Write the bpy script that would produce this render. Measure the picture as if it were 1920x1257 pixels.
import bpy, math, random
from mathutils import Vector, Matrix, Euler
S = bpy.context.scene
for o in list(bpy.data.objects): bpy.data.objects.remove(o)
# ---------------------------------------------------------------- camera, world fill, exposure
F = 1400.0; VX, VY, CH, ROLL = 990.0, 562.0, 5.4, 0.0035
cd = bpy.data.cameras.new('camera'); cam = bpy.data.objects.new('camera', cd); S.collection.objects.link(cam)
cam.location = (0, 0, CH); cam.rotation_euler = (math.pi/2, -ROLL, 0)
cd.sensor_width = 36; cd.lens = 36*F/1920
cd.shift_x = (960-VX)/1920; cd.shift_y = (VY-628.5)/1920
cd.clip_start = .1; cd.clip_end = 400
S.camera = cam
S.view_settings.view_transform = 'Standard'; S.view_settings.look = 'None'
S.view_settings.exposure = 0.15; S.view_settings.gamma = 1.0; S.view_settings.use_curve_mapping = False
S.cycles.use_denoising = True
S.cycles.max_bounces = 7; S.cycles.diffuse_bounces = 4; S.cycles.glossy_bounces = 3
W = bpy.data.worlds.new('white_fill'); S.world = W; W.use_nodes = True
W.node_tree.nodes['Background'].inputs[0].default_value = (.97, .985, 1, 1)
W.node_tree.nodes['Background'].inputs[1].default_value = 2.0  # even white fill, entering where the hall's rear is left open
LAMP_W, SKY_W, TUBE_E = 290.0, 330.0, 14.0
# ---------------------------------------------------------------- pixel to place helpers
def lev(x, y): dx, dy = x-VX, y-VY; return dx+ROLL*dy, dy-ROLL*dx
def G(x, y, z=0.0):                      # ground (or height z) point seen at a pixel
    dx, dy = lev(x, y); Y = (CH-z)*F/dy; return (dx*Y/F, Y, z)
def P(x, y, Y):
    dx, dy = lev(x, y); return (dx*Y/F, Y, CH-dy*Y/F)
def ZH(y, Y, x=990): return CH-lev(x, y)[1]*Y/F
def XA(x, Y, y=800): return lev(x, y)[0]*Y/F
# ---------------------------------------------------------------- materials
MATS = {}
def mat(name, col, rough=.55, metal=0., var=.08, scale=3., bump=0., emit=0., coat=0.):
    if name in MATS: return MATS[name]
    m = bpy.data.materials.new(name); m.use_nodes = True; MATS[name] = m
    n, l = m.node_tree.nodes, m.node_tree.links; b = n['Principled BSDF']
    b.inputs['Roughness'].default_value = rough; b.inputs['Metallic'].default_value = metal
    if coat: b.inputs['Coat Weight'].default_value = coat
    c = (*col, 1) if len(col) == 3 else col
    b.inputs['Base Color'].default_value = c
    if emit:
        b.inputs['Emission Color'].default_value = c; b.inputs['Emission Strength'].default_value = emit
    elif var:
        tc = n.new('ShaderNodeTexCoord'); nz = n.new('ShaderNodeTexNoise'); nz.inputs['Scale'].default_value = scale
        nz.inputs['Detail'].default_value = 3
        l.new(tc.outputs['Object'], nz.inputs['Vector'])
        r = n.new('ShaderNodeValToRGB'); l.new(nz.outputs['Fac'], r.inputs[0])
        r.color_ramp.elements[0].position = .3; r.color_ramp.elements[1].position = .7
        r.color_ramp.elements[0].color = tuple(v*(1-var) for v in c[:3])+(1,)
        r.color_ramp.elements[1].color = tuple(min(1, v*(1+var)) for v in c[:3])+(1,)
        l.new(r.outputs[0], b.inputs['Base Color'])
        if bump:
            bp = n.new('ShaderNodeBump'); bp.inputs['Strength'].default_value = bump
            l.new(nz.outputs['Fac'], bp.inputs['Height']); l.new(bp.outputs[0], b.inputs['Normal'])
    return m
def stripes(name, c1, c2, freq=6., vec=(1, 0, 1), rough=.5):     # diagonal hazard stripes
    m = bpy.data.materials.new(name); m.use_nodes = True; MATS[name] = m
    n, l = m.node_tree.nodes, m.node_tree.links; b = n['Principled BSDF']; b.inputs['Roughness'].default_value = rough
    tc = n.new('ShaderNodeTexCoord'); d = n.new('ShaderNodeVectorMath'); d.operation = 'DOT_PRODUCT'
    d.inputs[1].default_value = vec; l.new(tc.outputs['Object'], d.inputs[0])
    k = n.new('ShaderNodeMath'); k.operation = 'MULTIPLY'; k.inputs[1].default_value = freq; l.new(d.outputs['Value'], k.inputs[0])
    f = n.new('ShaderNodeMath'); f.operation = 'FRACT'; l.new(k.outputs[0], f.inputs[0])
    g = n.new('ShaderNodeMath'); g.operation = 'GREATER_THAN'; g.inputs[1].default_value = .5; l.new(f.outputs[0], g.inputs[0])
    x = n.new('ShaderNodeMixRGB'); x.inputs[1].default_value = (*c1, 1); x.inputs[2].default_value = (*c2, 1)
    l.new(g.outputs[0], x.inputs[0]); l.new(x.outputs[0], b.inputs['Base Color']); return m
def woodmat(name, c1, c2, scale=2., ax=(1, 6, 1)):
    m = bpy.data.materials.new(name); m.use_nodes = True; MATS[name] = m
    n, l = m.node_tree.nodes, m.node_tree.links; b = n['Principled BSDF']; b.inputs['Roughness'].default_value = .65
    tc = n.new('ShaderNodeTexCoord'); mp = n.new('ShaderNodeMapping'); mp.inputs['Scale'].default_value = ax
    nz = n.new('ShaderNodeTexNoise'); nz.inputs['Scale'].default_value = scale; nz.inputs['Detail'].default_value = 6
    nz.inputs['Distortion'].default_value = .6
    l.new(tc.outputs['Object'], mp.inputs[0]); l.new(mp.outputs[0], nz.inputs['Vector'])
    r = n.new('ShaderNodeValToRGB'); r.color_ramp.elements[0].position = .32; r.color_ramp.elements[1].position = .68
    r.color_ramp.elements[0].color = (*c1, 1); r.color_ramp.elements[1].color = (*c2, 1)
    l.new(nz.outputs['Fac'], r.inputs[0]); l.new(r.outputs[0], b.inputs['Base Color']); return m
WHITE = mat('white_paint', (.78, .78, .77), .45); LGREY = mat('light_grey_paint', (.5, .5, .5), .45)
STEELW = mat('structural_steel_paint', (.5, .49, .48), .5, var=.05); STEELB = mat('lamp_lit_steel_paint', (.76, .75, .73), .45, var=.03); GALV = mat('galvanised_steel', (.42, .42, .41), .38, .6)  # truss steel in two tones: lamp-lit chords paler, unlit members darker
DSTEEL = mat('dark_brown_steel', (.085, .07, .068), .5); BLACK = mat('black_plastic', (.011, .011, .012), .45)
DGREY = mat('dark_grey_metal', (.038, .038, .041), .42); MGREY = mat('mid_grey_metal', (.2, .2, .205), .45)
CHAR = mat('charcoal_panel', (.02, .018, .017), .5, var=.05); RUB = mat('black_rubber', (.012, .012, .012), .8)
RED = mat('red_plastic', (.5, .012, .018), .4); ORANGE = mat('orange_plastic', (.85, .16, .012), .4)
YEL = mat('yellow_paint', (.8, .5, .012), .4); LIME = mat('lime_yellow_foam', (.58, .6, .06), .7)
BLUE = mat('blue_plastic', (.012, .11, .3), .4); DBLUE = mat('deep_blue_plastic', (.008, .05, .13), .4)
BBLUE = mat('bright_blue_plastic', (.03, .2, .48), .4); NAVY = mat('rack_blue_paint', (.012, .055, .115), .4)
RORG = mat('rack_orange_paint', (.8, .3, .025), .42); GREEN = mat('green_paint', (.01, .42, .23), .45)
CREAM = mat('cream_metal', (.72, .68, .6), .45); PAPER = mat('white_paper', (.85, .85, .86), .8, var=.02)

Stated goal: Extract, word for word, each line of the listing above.

Expected answer:
Write the bpy script that would produce this render. Measure the picture as if it were 1920x1257 pixels.
import bpy, math, random
from mathutils import Vector, Matrix, Euler
S = bpy.context.scene
for o in list(bpy.data.objects): bpy.data.objects.remove(o)
# ---------------------------------------------------------------- camera, world fill, exposure
F = 1400.0; VX, VY, CH, ROLL = 990.0, 562.0, 5.4, 0.0035
cd = bpy.data.cameras.new('camera'); cam = bpy.data.objects.new('camera', cd); S.collection.objects.link(cam)
cam.location = (0, 0, CH); cam.rotation_euler = (math.pi/2, -ROLL, 0)
cd.sensor_width = 36; cd.lens = 36*F/1920
cd.shift_x = (960-VX)/1920; cd.shift_y = (VY-628.5)/1920
cd.clip_start = .1; cd.clip_end = 400
S.camera = cam
S.view_settings.view_transform = 'Standard'; S.view_settings.look = 'None'
S.view_settings.exposure = 0.15; S.view_settings.gamma = 1.0; S.view_settings.use_curve_mapping = False
S.cycles.use_denoising = True
S.cycles.max_bounces = 7; S.cycles.diffuse_bounces = 4; S.cycles.glossy_bounces = 3
W = bpy.data.worlds.new('white_fill'); S.world = W; W.use_nodes = True
W.node_tree.nodes['Background'].inputs[0].default_value = (.97, .985, 1, 1)
W.node_tree.nodes['Background'].inputs[1].default_value = 2.0  # even white fill, entering where the hall's rear is left open
LAMP_W, SKY_W, TUBE_E = 290.0, 330.0, 14.0
# ---------------------------------------------------------------- pixel to place helpers
def lev(x, y): dx, dy = x-VX, y-VY; return dx+ROLL*dy, dy-ROLL*dx
def G(x, y, z=0.0):                      # ground (or height z) point seen at a pixel
    dx, dy = lev(x, y); Y = (CH-z)*F/dy; return (dx*Y/F, Y, z)
def P(x, y, Y):
    dx, dy = lev(x, y); return (dx*Y/F, Y, CH-dy*Y/F)
def ZH(y, Y, x=990): return CH-lev(x, y)[1]*Y/F
def XA(x, Y, y=800): return lev(x, y)[0]*Y/F
# ---------------------------------------------------------------- materials
MATS = {}
def mat(name, col, rough=.55, metal=0., var=.08, scale=3., bump=0., emit=0., coat=0.):
    if name in MATS: return MATS[name]
    m = bpy.data.materials.new(name); m.use_nodes = True; MATS[name] = m
    n, l = m.node_tree.nodes, m.node_tree.links; b = n['Principled BSDF']
    b.inputs['Roughness'].default_value = rough; b.inputs['Metallic'].default_value = metal
    if coat: b.inputs['Coat Weight'].default_value = coat
    c = (*col, 1) if len(col) == 3 else col
    b.inputs['Base Color'].default_value = c
    if emit:
        b.inputs['Emission Color'].default_value = c; b.inputs['Emission Strength'].default_value = emit
    elif var:
        tc = n.new('ShaderNodeTexCoord'); nz = n.new('ShaderNodeTexNoise'); nz.inputs['Scale'].default_value = scale
        nz.inputs['Detail'].default_value = 3
        l.new(tc.outputs['Object'], nz.inputs['Vector'])
        r = n.new('ShaderNodeValToRGB'); l.new(nz.outputs['Fac'], r.inputs[0])
        r.color_ramp.elements[0].position = .3; r.color_ramp.elements[1].position = .7
        r.color_ramp.elements[0].color = tuple(v*(1-var) for v in c[:3])+(1,)
        r.color_ramp.elements[1].color = tuple(min(1, v*(1+var)) for v in c[:3])+(1,)
        l.new(r.outputs[0], b.inputs['Base Color'])
        if bump:
            bp = n.new('ShaderNodeBump'); bp.inputs['Strength'].default_value = bump
            l.new(nz.outputs['Fac'], bp.inputs['Height']); l.new(bp.outputs[0], b.inputs['Normal'])
    return m
def stripes(name, c1, c2, freq=6., vec=(1, 0, 1), rough=.5):     # diagonal hazard stripes
    m = bpy.data.materials.new(name); m.use_nodes = True; MATS[name] = m
    n, l = m.node_tree.nodes, m.node_tree.links; b = n['Principled BSDF']; b.inputs['Roughness'].default_value = rough
    tc = n.new('ShaderNodeTexCoord'); d = n.new('ShaderNodeVectorMath'); d.operation = 'DOT_PRODUCT'
    d.inputs[1].default_value = vec; l.new(tc.outputs['Object'], d.inputs[0])
    k = n.new('ShaderNodeMath'); k.operation = 'MULTIPLY'; k.inputs[1].default_value = freq; l.new(d.outputs['Value'], k.inputs[0])
    f = n.new('ShaderNodeMath'); f.operation = 'FRACT'; l.new(k.outputs[0], f.inputs[0])
    g = n.new('ShaderNodeMath'); g.operation = 'GREATER_THAN'; g.inputs[1].default_value = .5; l.new(f.outputs[0], g.inputs[0])
    x = n.new('ShaderNodeMixRGB'); x.inputs[1].default_value = (*c1, 1); x.inputs[2].default_value = (*c2, 1)
    l.new(g.outputs[0], x.inputs[0]); l.new(x.outputs[0], b.inputs['Base Color']); return m
def woodmat(name, c1, c2, scale=2., ax=(1, 6, 1)):
    m = bpy.data.materials.new(name); m.use_nodes = True; MATS[name] = m
    n, l = m.node_tree.nodes, m.node_tree.links; b = n['Principled BSDF']; b.inputs['Roughness'].default_value = .65
    tc = n.new('ShaderNodeTexCoord'); mp = n.new('ShaderNodeMapping'); mp.inputs['Scale'].default_value = ax
    nz = n.new('ShaderNodeTexNoise'); nz.inputs['Scale'].default_value = scale; nz.inputs['Detail'].default_value = 6
    nz.inputs['Distortion'].default_value = .6
    l.new(tc.outputs['Object'], mp.inputs[0]); l.new(mp.outputs[0], nz.inputs['Vector'])
    r = n.new('ShaderNodeValToRGB'); r.color_ramp.elements[0].position = .32; r.color_ramp.elements[1].position = .68
    r.color_ramp.elements[0].color = (*c1, 1); r.color_ramp.elements[1].color = (*c2, 1)
    l.new(nz.outputs['Fac'], r.inputs[0]); l.new(r.outputs[0], b.inputs['Base Color']); return m
WHITE = mat('white_paint', (.78, .78, .77), .45); LGREY = mat('light_grey_paint', (.5, .5, .5), .45)
STEELW = mat('structural_steel_paint', (.5, .49, .48), .5, var=.05); STEELB = mat('lamp_lit_steel_paint', (.76, .75, .73), .45, var=.03); GALV = mat('galvanised_steel', (.42, .42, .41), .38, .6)  # truss steel in two tones: lamp-lit chords paler, unlit members darker
DSTEEL = mat('dark_brown_steel', (.085, .07, .068), .5); BLACK = mat('black_plastic', (.011, .011, .012), .45)
DGREY = mat('dark_grey_metal', (.038, .038, .041), .42); MGREY = mat('mid_grey_metal', (.2, .2, .205), .45)
CHAR = mat('charcoal_panel', (.02, .018, .017), .5, var=.05); RUB = mat('black_rubber', (.012, .012, .012), .8)
RED = mat('red_plastic', (.5, .012, .018), .4); ORANGE = mat('orange_plastic', (.85, .16, .012), .4)
YEL = mat('yellow_paint', (.8, .5, .012), .4); LIME = mat('lime_yellow_foam', (.58, .6, .06), .7)
BLUE = mat('blue_plastic', (.012, .11, .3), .4); DBLUE = mat('deep_blue_plastic', (.008, .05, .13), .4)
BBLUE = mat('bright_blue_plastic', (.03, .2, .48), .4); NAVY = mat('rack_blue_paint', (.012, .055, .115), .4)
RORG = mat('rack_orange_paint', (.8, .3, .025), .42); GREEN = mat('green_paint', (.01, .42, .23), .45)
CREAM = mat('cream_metal', (.72, .68, .6), .45); PAPER = mat('white_paper', (.85, .85, .86), .8, var=.02)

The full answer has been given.